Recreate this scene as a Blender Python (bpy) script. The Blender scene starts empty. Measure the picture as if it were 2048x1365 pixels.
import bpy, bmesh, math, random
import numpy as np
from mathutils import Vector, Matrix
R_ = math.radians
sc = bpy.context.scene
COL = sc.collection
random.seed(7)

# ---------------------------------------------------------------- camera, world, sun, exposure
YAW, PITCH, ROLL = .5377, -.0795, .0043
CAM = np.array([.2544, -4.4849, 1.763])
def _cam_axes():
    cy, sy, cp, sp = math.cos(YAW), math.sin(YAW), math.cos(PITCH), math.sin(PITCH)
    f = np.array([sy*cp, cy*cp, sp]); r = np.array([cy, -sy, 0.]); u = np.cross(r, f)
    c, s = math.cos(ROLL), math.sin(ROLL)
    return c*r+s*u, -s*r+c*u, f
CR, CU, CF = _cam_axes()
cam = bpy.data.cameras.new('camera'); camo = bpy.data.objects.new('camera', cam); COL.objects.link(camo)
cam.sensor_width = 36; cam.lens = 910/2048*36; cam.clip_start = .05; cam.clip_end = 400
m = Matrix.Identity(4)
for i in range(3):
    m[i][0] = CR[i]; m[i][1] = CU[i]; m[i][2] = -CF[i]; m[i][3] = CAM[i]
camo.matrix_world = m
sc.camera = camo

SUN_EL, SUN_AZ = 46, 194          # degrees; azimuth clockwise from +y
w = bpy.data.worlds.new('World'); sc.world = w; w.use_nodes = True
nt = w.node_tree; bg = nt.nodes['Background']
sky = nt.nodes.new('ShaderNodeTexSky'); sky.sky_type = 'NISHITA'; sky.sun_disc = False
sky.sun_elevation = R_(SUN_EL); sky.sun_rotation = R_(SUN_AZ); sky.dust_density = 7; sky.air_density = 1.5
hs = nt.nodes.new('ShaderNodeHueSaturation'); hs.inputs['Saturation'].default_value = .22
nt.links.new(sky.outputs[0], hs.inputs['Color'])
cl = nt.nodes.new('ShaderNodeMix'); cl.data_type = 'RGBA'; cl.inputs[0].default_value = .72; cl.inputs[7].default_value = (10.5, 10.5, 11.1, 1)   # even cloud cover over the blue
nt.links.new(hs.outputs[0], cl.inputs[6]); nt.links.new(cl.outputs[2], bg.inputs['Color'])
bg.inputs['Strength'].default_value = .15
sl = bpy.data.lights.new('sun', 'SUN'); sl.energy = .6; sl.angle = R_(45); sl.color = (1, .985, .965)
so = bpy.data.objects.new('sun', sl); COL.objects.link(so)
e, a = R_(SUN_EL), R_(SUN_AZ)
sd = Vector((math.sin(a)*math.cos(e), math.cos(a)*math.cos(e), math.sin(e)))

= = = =

* **WHAT THE TASK REQUIRES**: Reproduce, please, the lines of the material from its first line down to the line containing "sc.camera = camo", keeping both ends and nothing beyond them.

* **OUTPUT BELOW**:
Recreate this scene as a Blender Python (bpy) script. The Blender scene starts empty. Measure the picture as if it were 2048x1365 pixels.
import bpy, bmesh, math, random
import numpy as np
from mathutils import Vector, Matrix
R_ = math.radians
sc = bpy.context.scene
COL = sc.collection
random.seed(7)

# ---------------------------------------------------------------- camera, world, sun, exposure
YAW, PITCH, ROLL = .5377, -.0795, .0043
CAM = np.array([.2544, -4.4849, 1.763])
def _cam_axes():
    cy, sy, cp, sp = math.cos(YAW), math.sin(YAW), math.cos(PITCH), math.sin(PITCH)
    f = np.array([sy*cp, cy*cp, sp]); r = np.array([cy, -sy, 0.]); u = np.cross(r, f)
    c, s = math.cos(ROLL), math.sin(ROLL)
    return c*r+s*u, -s*r+c*u, f
CR, CU, CF = _cam_axes()
cam = bpy.data.cameras.new('camera'); camo = bpy.data.objects.new('camera', cam); COL.objects.link(camo)
cam.sensor_width = 36; cam.lens = 910/2048*36; cam.clip_start = .05; cam.clip_end = 400
m = Matrix.Identity(4)
for i in range(3):
    m[i][0] = CR[i]; m[i][1] = CU[i]; m[i][2] = -CF[i]; m[i][3] = CAM[i]
camo.matrix_world = m
sc.camera = camo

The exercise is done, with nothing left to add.